### Problem to work on
Find every line in the records that holds the string "picks". Copy each one.

### Data extract

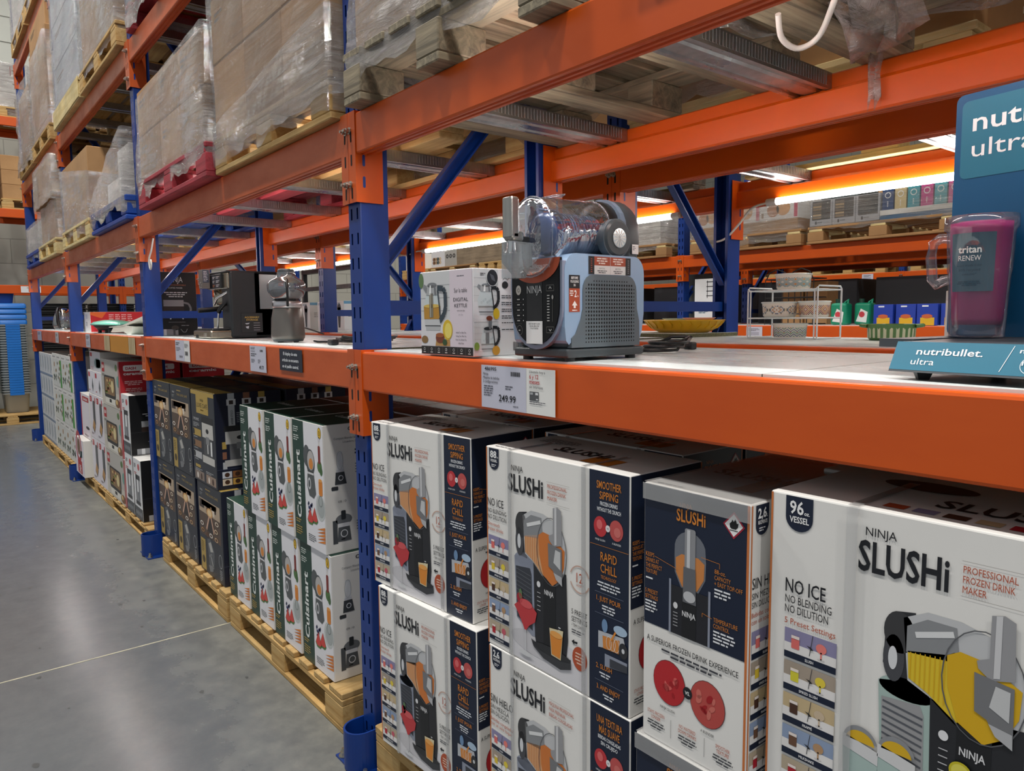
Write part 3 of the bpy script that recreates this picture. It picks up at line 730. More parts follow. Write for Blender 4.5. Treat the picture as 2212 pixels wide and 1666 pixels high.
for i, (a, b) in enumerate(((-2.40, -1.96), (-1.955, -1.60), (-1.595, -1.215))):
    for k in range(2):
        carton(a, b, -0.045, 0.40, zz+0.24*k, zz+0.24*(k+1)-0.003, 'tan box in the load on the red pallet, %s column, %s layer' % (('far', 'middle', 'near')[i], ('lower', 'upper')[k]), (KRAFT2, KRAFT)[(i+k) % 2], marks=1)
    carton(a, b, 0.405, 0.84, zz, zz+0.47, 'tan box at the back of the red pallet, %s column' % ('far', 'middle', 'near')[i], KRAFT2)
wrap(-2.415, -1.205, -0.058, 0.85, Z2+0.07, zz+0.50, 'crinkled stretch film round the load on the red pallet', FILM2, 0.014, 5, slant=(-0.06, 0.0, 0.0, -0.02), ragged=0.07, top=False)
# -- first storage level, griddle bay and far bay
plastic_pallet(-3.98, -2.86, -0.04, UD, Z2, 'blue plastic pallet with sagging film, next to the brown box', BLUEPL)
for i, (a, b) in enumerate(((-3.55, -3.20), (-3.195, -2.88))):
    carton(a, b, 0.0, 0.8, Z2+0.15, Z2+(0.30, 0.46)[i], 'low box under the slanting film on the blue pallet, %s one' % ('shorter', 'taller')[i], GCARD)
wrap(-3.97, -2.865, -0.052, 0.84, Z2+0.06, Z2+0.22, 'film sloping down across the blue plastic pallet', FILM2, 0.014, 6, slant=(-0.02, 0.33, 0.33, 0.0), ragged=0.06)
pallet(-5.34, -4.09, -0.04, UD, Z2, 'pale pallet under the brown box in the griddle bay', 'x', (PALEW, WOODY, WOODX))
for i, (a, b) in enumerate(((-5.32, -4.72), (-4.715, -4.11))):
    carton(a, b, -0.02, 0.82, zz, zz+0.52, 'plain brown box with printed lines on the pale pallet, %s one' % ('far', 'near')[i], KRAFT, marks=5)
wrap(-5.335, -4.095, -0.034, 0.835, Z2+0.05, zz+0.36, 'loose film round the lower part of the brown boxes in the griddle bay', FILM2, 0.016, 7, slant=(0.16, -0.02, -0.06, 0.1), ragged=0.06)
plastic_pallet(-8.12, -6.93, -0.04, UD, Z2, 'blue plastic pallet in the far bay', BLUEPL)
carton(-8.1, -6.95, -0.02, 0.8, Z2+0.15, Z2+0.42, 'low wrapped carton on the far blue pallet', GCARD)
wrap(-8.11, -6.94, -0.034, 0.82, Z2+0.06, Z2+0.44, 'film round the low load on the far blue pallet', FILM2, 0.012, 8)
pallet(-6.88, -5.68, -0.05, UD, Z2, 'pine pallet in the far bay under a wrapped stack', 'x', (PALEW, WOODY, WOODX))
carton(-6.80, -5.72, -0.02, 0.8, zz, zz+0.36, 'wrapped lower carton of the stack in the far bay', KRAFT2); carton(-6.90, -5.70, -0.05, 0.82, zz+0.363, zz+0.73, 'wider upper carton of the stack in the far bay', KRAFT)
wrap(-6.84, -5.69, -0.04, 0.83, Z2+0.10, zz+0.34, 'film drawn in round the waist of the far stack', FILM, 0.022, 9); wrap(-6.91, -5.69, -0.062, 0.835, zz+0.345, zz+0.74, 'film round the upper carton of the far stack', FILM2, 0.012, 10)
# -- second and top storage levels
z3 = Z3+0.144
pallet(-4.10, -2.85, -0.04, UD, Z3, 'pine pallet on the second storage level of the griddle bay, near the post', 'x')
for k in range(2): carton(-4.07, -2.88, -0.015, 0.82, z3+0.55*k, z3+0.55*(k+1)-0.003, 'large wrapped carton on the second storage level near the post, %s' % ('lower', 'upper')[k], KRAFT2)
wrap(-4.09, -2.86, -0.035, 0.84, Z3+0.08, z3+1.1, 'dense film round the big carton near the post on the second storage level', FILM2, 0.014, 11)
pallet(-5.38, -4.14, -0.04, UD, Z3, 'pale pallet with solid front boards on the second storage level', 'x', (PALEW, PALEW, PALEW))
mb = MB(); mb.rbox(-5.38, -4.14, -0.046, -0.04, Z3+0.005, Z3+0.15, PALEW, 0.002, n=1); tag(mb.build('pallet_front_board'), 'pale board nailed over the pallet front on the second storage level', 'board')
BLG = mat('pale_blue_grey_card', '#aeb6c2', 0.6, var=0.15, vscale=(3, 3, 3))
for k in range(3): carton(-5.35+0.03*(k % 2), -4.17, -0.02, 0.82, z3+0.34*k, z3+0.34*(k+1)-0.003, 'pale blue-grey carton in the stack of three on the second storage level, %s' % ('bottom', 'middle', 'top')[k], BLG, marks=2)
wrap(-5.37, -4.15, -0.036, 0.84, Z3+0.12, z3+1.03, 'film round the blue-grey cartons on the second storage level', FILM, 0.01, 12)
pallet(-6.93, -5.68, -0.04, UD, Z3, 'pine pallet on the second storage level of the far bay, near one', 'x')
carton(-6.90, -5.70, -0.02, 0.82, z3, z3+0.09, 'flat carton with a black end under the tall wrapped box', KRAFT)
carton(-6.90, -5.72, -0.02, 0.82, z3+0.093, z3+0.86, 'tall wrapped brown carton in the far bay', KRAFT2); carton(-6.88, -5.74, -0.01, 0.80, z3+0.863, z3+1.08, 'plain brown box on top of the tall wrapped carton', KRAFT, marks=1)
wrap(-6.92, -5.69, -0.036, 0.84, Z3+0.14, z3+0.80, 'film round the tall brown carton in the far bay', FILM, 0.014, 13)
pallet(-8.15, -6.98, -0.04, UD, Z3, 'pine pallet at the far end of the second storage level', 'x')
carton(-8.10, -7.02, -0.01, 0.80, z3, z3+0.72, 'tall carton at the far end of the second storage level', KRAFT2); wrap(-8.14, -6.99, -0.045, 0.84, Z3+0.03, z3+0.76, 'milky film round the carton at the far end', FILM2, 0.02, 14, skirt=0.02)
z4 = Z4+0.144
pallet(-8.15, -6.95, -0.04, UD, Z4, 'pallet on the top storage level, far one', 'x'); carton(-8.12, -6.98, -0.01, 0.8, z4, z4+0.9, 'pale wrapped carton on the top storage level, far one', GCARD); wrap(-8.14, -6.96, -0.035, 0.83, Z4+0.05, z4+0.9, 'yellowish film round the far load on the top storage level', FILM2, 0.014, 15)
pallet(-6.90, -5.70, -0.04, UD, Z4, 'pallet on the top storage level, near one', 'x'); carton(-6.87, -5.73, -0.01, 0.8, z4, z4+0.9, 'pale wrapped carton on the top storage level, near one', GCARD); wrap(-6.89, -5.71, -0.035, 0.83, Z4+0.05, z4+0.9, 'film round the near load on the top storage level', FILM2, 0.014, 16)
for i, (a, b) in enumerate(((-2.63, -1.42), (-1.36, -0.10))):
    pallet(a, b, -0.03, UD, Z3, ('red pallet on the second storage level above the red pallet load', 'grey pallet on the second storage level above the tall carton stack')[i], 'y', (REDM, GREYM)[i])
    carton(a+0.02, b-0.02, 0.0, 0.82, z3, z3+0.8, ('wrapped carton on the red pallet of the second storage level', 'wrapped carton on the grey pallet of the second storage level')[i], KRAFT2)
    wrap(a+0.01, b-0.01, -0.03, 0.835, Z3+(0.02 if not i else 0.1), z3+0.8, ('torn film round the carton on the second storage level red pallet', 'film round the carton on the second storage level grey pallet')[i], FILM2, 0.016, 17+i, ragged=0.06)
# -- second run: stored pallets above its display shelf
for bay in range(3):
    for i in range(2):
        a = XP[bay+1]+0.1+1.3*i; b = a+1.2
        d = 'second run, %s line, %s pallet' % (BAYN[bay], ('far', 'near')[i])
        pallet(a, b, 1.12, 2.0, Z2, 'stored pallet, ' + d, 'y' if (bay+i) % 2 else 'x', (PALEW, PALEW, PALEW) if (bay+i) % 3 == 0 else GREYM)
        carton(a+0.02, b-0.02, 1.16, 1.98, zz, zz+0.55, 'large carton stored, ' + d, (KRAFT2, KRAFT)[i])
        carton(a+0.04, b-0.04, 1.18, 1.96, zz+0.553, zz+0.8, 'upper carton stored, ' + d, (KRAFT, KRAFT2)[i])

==

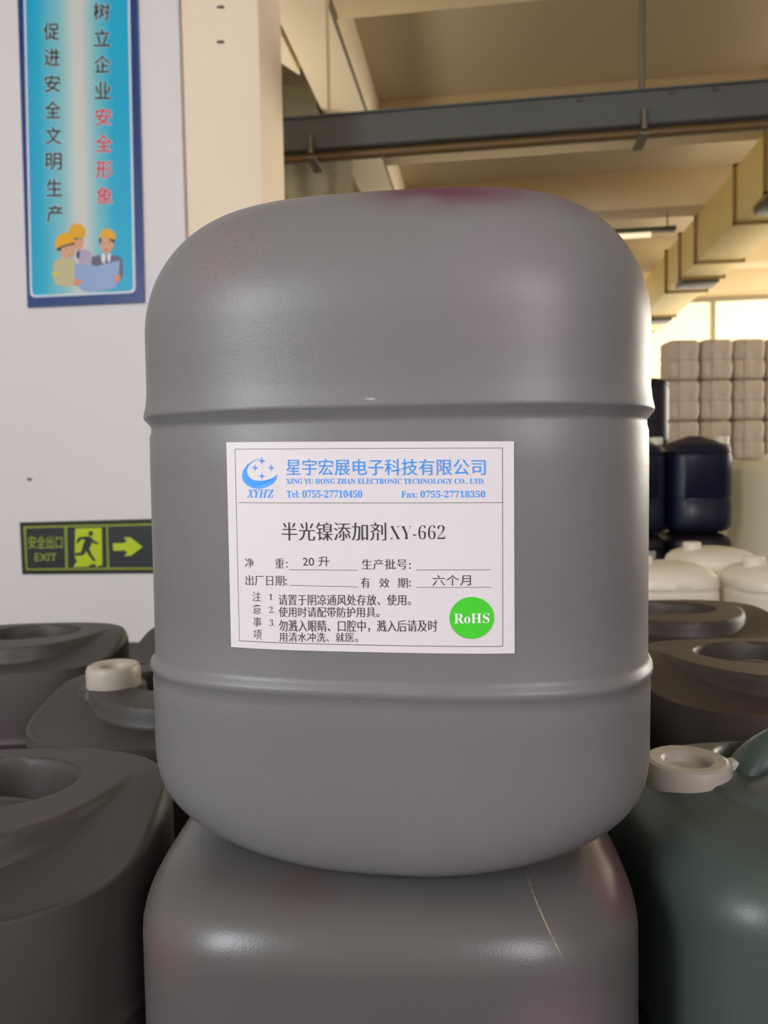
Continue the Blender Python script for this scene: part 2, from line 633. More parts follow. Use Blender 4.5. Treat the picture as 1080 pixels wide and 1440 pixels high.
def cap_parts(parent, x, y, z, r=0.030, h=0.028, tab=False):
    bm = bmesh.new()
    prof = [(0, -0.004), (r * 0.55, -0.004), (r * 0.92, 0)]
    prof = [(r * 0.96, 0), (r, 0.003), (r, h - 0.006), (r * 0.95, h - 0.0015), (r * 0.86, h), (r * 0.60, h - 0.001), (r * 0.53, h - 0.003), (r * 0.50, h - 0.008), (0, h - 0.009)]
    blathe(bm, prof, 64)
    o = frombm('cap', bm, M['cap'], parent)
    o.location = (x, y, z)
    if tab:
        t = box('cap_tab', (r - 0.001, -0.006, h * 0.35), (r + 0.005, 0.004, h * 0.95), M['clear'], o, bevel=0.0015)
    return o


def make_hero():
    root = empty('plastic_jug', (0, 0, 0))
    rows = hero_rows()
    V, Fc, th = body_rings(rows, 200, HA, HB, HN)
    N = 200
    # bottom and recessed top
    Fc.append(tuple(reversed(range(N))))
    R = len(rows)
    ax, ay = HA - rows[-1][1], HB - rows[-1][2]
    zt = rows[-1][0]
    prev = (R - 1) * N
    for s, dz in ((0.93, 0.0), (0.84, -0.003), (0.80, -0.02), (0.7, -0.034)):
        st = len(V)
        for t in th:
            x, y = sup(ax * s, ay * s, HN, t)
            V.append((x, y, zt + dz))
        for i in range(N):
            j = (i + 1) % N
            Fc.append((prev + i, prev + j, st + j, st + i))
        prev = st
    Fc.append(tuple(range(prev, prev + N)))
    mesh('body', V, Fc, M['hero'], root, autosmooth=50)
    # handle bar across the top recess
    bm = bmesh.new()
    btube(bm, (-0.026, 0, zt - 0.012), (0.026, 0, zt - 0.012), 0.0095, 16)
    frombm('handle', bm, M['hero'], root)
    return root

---

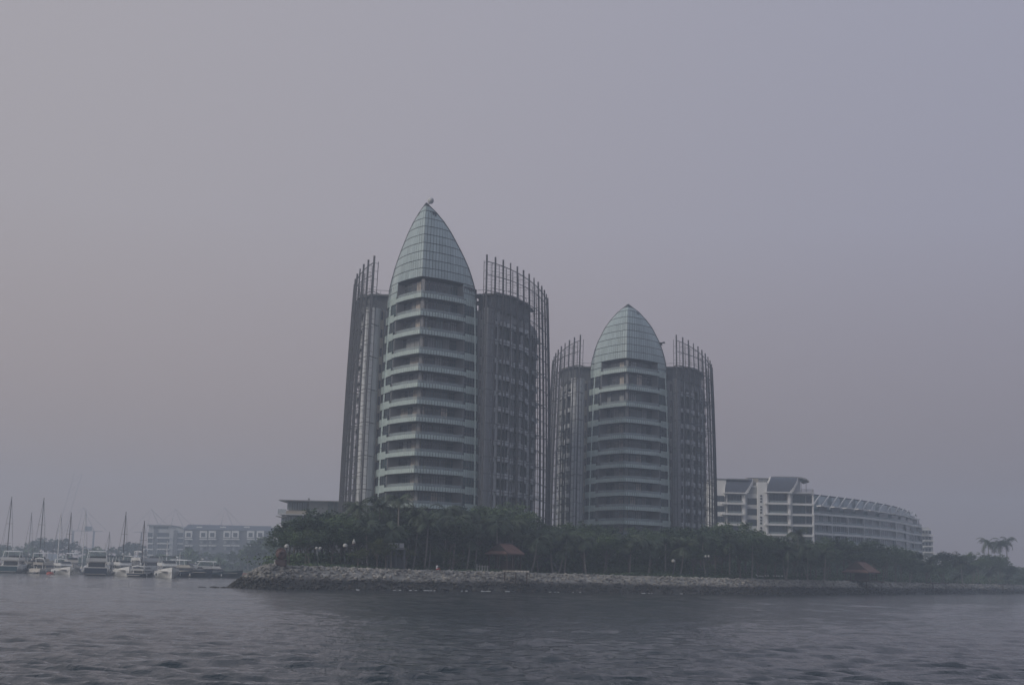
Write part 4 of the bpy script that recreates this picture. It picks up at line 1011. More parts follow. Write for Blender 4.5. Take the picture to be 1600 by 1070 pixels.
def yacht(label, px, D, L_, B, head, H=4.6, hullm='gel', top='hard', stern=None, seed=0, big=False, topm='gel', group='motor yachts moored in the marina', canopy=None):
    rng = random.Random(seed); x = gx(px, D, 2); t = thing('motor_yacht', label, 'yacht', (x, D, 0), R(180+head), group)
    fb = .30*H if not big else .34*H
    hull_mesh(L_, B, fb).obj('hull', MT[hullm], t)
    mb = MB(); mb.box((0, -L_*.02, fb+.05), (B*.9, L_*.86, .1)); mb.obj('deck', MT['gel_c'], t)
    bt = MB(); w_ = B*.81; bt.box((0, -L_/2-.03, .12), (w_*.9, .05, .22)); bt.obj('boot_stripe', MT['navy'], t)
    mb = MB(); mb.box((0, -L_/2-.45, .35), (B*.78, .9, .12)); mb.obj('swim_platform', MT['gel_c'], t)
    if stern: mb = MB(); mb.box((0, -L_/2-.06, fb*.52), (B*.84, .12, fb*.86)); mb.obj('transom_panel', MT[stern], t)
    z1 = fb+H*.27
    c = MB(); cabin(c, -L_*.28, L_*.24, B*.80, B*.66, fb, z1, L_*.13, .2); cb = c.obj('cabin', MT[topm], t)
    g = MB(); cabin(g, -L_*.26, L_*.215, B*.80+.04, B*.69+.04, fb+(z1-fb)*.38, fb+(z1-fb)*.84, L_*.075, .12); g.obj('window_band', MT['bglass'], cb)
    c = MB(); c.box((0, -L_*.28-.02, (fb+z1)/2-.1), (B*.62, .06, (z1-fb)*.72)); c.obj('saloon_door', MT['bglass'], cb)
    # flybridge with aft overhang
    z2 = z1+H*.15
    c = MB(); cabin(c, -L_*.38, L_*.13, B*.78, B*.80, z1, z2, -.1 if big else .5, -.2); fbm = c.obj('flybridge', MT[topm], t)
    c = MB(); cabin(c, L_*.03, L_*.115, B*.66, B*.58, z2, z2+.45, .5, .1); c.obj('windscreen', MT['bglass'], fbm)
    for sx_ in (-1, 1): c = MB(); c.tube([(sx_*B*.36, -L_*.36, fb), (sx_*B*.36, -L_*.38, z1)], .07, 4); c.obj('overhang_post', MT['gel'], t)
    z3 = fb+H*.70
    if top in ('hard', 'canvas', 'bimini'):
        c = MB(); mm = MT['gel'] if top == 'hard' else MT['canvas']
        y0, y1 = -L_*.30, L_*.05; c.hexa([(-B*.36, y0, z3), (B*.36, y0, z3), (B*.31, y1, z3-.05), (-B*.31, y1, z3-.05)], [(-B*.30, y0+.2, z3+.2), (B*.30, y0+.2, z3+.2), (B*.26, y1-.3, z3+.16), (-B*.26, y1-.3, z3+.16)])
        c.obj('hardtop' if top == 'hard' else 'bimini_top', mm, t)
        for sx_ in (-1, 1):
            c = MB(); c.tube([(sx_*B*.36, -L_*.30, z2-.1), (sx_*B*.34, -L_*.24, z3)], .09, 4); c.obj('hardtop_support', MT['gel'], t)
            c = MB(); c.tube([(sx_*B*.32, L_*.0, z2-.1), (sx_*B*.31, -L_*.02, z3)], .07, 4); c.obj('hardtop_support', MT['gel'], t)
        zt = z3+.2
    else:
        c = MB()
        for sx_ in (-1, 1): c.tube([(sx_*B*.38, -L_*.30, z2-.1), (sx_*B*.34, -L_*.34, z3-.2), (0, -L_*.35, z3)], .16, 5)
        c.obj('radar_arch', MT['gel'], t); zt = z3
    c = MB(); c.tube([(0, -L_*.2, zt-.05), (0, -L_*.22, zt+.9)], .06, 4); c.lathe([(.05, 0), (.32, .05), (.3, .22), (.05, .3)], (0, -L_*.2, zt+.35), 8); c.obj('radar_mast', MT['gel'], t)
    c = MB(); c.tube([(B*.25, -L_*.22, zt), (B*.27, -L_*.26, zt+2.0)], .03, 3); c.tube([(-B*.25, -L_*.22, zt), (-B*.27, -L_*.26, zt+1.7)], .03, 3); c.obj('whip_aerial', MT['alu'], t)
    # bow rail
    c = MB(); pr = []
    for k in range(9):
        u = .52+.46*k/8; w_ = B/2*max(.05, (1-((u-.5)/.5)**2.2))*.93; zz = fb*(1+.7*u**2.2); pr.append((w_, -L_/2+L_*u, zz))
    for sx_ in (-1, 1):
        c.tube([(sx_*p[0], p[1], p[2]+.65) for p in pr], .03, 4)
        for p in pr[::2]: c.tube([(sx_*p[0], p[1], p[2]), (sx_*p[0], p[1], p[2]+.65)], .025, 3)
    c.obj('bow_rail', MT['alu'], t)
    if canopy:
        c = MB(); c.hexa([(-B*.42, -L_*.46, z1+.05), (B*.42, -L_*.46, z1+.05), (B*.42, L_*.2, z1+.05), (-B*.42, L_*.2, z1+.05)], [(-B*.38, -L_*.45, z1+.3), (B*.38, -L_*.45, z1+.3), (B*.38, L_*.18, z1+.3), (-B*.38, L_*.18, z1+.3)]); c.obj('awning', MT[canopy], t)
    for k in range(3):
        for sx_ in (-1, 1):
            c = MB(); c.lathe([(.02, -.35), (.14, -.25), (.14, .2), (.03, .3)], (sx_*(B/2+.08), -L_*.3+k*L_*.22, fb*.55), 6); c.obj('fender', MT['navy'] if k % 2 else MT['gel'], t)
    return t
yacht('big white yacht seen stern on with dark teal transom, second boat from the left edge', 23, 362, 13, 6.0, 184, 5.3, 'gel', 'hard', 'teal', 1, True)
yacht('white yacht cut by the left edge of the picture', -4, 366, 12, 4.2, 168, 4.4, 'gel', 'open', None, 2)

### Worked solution
Write part 3 of the bpy script that recreates this picture. It picks up at line 730. More parts follow. Write for Blender 4.5. Treat the picture as 2212 pixels wide and 1666 pixels high.
Write part 4 of the bpy script that recreates this picture. It picks up at line 1011. More parts follow. Write for Blender 4.5. Take the picture to be 1600 by 1070 pixels.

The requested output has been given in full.